# SHORT TASK
In the material below, find all lines with the string "Blender" and copy them.

[Scripts that build scenes]
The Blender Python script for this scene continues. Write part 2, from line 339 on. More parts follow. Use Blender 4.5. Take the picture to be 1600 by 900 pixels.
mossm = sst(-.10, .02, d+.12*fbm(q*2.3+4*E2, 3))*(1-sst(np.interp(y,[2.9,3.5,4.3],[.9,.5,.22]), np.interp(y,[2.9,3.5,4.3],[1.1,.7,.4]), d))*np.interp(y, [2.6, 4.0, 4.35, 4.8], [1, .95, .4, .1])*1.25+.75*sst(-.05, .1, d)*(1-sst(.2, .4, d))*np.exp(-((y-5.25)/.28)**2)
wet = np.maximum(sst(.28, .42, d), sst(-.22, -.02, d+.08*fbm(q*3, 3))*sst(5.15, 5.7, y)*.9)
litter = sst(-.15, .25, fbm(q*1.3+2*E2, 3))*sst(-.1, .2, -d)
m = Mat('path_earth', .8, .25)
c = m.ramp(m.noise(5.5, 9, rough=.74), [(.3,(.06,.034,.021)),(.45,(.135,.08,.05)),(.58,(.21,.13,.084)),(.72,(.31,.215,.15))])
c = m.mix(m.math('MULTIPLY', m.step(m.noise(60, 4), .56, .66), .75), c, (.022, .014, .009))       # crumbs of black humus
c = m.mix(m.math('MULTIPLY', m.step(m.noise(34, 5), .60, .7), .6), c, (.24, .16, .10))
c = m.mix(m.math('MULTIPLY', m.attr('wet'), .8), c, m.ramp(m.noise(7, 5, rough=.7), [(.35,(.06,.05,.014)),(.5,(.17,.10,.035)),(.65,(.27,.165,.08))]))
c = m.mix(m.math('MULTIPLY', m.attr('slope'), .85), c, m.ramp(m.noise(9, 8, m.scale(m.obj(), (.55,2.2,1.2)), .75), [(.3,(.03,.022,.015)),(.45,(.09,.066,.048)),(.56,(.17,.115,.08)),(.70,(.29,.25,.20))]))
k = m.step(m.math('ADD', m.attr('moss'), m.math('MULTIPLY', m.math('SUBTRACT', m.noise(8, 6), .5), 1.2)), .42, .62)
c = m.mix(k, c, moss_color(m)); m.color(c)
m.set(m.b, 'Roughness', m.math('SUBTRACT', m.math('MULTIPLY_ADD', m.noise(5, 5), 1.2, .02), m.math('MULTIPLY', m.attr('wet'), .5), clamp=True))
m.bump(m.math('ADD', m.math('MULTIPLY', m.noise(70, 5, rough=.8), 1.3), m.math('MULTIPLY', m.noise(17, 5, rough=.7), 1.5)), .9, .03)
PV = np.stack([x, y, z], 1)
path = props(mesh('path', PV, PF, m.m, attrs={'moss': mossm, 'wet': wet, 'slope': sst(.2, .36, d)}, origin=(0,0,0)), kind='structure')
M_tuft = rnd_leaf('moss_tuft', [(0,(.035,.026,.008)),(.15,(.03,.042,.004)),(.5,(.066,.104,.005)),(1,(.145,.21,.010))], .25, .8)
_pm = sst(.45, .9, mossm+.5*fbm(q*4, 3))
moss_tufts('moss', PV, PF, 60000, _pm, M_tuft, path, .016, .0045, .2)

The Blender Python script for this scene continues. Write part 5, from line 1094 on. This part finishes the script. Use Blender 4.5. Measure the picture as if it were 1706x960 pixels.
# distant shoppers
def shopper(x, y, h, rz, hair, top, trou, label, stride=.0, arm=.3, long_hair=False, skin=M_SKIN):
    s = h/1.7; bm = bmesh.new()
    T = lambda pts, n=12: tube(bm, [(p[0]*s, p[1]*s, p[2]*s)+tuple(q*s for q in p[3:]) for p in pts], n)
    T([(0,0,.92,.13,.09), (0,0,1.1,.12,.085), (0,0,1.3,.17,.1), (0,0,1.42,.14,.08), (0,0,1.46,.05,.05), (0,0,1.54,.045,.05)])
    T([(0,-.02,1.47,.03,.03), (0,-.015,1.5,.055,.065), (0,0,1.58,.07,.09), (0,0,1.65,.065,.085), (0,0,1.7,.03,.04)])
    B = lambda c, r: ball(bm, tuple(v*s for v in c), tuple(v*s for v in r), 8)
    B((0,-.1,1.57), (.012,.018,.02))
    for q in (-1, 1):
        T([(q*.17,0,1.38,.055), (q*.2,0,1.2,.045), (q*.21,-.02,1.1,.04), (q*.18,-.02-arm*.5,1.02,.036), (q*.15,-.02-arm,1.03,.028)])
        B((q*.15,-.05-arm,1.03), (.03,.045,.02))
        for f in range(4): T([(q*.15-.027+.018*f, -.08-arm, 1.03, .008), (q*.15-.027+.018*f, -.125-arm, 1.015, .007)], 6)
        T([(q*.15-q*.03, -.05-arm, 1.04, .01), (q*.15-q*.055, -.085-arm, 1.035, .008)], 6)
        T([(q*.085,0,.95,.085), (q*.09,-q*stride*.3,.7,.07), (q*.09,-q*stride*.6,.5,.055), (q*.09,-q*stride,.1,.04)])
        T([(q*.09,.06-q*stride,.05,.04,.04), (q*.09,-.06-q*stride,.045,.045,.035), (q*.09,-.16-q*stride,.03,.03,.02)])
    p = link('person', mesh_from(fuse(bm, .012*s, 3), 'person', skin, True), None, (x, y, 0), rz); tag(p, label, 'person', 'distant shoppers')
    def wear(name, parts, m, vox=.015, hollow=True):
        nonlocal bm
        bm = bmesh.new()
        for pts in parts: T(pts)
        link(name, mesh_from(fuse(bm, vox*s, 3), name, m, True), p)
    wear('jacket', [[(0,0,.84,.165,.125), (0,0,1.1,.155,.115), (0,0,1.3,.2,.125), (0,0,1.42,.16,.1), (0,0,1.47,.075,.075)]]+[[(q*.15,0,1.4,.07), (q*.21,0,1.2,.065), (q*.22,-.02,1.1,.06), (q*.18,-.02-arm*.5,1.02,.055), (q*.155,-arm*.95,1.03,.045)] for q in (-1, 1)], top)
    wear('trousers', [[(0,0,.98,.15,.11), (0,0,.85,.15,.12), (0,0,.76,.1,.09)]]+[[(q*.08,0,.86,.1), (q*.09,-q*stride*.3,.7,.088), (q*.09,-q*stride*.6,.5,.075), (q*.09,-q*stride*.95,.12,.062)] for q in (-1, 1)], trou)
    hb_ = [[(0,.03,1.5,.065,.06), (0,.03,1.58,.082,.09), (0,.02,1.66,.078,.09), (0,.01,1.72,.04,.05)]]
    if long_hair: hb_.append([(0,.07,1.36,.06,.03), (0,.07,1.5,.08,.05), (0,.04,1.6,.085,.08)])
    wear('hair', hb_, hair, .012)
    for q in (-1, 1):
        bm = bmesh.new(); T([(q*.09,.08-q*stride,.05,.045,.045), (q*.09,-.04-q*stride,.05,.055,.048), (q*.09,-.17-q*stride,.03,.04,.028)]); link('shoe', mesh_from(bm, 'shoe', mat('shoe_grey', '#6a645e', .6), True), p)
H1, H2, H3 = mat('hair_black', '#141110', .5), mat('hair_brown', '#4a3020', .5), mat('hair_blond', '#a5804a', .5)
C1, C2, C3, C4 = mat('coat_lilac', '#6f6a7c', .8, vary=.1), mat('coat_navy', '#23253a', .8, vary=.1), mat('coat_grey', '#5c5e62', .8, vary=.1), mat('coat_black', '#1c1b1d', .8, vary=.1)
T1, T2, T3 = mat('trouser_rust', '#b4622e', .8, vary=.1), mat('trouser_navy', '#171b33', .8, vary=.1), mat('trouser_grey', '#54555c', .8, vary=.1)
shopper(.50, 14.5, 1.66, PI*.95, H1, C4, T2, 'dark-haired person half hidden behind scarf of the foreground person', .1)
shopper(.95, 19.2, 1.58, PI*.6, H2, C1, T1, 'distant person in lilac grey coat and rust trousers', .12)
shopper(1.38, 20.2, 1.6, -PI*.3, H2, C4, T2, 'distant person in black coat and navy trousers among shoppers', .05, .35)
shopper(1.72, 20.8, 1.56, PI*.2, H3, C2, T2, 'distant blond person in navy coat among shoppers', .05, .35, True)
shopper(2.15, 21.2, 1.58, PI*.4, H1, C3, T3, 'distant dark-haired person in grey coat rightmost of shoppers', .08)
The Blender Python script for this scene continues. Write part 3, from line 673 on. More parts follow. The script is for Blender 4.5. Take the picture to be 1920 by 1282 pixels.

# ANSWER
The Blender Python script for this scene continues. Write part 2, from line 339 on. More parts follow. Use Blender 4.5. Take the picture to be 1600 by 900 pixels.
The Blender Python script for this scene continues. Write part 5, from line 1094 on. This part finishes the script. Use Blender 4.5. Measure the picture as if it were 1706x960 pixels.
The Blender Python script for this scene continues. Write part 3, from line 673 on. More parts follow. The script is for Blender 4.5. Take the picture to be 1920 by 1282 pixels.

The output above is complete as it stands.